According to ISO 31000, risk is the “effect of uncertainty on objectives” and an effect is a positive or negative deviation from what is expected.
Some people say positive risk, to avoid opportunity. I say we should be able to set our nomenclature within the confines our project management.
I love the process thought that you have beautifully presented.
A lot of us in project management have been "institutionalized" to think that risks can be opportunities. I think it’s the new politically correct form of mental gymnastics that has allowed the redefinition of a ‘negative risk’ as an opportunity and a ‘negative opportunity’ as a risk, which blurs the meaning of or differences between the two words.
And you are absolutely correct, Michael, that the management of Opportunity is already included in the SWOT analysis.
Stéphane Parent
Self Employed / Semi-retired| Leader Maker
Prince Edward Island, Canada
SWOT is a useful tool to identify internal opportunities. You need other processes to properly manage opportunities.. SWOT won't help you with external opportunities.
You can accept, exploit, enhance or share opportunities.
Stéphane, I'm with you. Vocabulary should be perceived within its context. That is why there comes a glossary with almost every standard or method or tool.
Chad Millette
Course Director| School of Systems and Logistics Air Force Institute of Technology (AFIT)
Beavercreek Township, Oh, United States
If your intention was to poke at the PMI definition that risk can have both positive and negative consequences; I completely agree. If your intention is to minimize the role that opportunity management can play in effective project management, then I disagree. I think PMI's definition blurs the distinction between trying to reduce the likelihood and/or the consequence of some event that would negatively impact our projects - i.e. risk mitigation - and trying to increase the likelihood and/or the consequence of some positive event - i.e. opportunity enhancement.

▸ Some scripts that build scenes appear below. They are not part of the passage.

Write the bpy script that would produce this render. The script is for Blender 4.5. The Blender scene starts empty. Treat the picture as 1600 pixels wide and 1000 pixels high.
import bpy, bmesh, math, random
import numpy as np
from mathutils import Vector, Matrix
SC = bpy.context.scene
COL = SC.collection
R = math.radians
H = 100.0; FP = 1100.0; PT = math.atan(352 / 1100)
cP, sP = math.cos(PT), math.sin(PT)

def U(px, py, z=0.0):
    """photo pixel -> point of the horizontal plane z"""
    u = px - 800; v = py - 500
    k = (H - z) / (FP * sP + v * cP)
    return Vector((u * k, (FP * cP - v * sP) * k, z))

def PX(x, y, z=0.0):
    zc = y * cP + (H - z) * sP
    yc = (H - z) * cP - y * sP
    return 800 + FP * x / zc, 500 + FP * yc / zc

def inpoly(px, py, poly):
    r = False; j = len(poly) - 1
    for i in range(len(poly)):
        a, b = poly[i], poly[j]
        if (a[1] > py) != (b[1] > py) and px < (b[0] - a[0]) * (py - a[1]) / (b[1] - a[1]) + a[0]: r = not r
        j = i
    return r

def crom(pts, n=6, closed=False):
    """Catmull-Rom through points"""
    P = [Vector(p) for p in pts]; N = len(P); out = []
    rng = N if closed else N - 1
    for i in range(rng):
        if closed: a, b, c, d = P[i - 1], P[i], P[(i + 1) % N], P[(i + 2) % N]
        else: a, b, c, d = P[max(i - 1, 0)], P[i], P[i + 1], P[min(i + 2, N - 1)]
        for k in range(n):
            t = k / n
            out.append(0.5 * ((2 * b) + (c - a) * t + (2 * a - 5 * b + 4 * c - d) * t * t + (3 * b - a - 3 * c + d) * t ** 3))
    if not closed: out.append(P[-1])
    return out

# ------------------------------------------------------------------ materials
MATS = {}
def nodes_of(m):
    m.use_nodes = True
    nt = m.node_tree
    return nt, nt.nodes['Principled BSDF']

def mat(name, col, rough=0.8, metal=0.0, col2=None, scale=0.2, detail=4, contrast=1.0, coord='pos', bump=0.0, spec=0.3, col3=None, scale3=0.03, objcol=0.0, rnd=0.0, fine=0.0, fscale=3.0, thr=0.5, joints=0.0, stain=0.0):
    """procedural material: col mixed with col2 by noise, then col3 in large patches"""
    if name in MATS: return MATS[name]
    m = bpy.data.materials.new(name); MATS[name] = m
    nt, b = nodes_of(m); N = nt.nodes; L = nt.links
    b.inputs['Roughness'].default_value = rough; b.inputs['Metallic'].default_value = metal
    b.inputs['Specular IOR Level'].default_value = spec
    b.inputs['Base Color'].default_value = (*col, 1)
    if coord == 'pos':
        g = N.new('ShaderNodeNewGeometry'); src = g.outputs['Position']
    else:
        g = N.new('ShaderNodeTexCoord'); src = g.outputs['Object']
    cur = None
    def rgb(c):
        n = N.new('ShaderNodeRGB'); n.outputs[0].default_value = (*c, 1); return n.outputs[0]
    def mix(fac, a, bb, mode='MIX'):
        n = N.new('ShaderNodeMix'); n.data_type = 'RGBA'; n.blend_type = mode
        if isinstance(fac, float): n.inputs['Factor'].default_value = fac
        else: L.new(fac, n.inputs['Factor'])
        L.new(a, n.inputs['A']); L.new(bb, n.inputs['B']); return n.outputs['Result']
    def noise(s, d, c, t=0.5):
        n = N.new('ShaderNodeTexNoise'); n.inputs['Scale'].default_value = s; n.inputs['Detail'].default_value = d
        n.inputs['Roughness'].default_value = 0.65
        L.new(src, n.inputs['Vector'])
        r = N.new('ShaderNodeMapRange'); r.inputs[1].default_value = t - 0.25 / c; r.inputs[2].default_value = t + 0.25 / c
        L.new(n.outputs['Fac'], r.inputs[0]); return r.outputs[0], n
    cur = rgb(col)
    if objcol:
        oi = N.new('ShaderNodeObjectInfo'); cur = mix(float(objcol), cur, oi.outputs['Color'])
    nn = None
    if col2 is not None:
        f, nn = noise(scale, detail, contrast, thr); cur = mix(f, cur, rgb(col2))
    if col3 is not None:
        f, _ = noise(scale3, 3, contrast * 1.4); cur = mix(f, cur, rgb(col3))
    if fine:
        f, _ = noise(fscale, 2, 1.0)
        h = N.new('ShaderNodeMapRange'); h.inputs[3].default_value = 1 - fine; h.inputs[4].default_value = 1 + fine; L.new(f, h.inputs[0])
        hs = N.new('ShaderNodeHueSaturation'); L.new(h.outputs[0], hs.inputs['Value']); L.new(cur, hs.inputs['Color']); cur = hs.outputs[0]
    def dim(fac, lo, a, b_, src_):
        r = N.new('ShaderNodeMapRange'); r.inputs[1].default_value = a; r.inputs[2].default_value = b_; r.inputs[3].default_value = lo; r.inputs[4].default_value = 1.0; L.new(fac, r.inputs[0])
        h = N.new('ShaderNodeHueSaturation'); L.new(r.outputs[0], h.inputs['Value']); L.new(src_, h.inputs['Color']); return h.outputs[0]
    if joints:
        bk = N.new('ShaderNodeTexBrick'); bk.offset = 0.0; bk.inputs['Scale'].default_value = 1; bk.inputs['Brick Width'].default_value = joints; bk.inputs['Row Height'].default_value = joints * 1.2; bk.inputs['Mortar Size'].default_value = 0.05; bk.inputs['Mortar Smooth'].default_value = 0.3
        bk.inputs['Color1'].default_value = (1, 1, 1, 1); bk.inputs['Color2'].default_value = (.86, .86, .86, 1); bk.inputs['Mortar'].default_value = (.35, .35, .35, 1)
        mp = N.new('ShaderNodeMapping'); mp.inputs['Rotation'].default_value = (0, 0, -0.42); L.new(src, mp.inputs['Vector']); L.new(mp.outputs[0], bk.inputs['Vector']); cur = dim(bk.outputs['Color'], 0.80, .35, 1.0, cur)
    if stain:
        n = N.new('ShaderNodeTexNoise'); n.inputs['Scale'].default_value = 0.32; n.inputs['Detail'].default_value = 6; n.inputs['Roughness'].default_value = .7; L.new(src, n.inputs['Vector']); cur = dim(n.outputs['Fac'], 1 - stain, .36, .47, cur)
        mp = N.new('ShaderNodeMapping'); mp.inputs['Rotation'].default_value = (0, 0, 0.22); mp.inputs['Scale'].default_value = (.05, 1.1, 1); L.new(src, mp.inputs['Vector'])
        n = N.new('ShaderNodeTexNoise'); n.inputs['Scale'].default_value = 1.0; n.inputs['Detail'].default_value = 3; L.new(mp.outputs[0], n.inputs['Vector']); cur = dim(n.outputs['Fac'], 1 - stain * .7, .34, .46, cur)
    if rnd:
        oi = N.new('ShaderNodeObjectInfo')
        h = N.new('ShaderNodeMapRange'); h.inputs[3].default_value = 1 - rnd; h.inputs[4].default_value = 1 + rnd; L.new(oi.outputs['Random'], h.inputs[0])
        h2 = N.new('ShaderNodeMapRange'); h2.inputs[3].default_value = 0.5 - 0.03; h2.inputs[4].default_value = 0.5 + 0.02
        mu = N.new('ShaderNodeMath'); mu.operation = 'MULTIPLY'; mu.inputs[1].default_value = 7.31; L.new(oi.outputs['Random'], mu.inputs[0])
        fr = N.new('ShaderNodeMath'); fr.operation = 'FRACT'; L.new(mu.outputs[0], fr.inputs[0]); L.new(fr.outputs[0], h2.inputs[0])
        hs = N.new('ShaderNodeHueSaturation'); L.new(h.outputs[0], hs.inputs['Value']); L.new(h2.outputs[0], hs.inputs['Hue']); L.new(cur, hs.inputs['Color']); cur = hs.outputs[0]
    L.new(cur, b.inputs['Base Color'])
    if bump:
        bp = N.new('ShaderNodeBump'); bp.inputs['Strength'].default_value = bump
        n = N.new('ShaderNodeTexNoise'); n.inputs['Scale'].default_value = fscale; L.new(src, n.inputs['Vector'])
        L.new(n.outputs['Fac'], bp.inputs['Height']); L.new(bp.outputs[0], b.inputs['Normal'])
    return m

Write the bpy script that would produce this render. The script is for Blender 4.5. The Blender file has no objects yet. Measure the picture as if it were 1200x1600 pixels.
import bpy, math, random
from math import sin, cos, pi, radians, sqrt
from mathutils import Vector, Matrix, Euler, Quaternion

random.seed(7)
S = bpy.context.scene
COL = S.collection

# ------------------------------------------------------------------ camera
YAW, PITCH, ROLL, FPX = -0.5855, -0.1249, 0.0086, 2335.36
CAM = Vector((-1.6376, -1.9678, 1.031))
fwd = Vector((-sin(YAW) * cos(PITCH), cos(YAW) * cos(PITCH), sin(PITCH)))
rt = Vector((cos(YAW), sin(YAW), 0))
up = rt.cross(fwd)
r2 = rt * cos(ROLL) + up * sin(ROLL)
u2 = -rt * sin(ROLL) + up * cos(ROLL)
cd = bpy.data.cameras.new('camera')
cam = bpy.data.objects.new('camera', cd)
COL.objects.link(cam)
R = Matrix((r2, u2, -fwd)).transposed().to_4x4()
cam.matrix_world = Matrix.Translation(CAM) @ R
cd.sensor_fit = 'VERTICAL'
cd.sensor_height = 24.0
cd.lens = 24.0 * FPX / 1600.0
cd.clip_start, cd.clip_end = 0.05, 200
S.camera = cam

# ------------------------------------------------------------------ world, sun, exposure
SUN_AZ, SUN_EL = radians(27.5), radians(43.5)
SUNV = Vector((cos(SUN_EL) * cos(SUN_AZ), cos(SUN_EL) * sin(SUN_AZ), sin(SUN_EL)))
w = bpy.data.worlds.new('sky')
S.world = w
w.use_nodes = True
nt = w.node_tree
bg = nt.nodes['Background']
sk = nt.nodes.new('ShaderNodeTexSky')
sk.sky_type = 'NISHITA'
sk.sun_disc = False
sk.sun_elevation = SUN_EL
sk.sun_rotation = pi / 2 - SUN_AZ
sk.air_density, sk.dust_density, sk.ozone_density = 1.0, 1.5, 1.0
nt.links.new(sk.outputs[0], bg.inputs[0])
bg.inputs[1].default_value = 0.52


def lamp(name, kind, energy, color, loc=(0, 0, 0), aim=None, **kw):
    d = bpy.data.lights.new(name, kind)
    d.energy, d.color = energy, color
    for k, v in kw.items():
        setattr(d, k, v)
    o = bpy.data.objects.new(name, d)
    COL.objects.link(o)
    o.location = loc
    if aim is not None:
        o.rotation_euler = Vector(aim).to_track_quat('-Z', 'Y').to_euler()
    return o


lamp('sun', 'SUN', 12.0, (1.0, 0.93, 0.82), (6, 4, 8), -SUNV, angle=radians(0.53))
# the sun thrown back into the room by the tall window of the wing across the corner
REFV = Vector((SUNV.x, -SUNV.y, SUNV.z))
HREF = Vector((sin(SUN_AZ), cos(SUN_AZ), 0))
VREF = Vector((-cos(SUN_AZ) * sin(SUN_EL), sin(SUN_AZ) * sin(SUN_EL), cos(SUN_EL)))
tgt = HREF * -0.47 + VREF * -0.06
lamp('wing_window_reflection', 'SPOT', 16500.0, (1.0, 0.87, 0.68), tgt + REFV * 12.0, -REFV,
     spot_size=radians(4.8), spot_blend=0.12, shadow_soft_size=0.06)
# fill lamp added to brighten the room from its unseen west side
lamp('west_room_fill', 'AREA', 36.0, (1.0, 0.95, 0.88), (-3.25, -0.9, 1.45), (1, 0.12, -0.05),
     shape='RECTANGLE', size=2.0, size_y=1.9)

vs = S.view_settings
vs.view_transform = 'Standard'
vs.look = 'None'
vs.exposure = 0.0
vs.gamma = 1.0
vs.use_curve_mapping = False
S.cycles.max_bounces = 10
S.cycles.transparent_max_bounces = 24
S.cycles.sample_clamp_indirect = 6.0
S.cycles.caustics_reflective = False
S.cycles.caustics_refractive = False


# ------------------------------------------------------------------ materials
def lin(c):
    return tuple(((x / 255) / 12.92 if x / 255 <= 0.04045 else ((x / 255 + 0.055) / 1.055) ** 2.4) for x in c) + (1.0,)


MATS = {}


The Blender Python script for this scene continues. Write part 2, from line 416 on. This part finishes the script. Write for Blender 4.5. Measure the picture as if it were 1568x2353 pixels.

Notice the terminology...'opportunity enhancement'. I disagree with Mr. Hatfield when he says "the assertion that risk and opportunity are similar...is self-evidently false". They are similar in that they are mirror processes. For each risk handling technique, there is a corollary opportunity handling technique. Where we try to mitigate risks (reduce the likelihood and/or reduce the consequences); we try to enhance opportunities (increase the likelihood and/or increase the consequences). Where we try to transfer risk consequences; in opportunity management, we try to share the opportunity consequences. Where we might decide to avoid a risk as our risk handling strategy; we could try to exploit an opportunity. Finally, similar to accepting a risk (we'll take our chances and see if it happens); we could decide to accept the opportunity.
An often overlooked aspect of good project management is the implementation of a solid risk and opportunity management process. Many projects have a risk management process - it's easy to think of the possible negative things that can happen to our projects. However, fewer projects have a robust opportunity management process where they dedicate resources to identifying, analyzing, and handling potentially positive things that could impact our projects.